Pickpocket (1959)
10/10
Compulsion.
1 April 2024
Made during Robert Bresson's especially creative period and suggested by 'Crime and Punishment', this morality tale of a man's fall from grace and salvation through love is, for this viewer at any rate, one of this director's most mesmerising works.

He again uses the first person narrative and although there is music by Jean-Baptiste Lully, it is the carefully recorded and orchestrated noises that supply the soundtrack. The visual economy is matched by the spare dialogue whilst regular cinematographer L. H. Burel provides suitably harsh natural lighting.
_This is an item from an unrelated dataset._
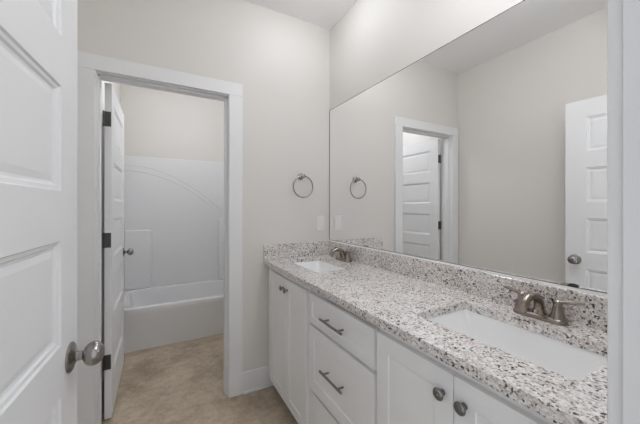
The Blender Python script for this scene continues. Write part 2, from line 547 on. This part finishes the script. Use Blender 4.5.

The editing of the renowned pickpocketing sequence is superlative.

The linchpin is the casting of Richard LaSalle and Marika Green, two of Bresson's best acteurs-modeles. LaSalle has been trained by puppet master Bresson not to show any emotion and whose face resembles a tabula rasa whilst the main emphasis is on his hands, the tools of his trade. Marika Green is, quite simply, stunning, combining subdued sensuality with the look of a Renaissance Madonna. Both were to turn 'professional' but this remains their finest filmic hour. Their final scene, surely one of Cinema's most moving, inspired the ending of Paul Schrader's 'American Gigolo'.

Bresson has been called the most Christian of directors and indeed his greatest films, in one way or another, are about redemption. Of this film he said: "With theft I entered the back door into the kingdom of morality".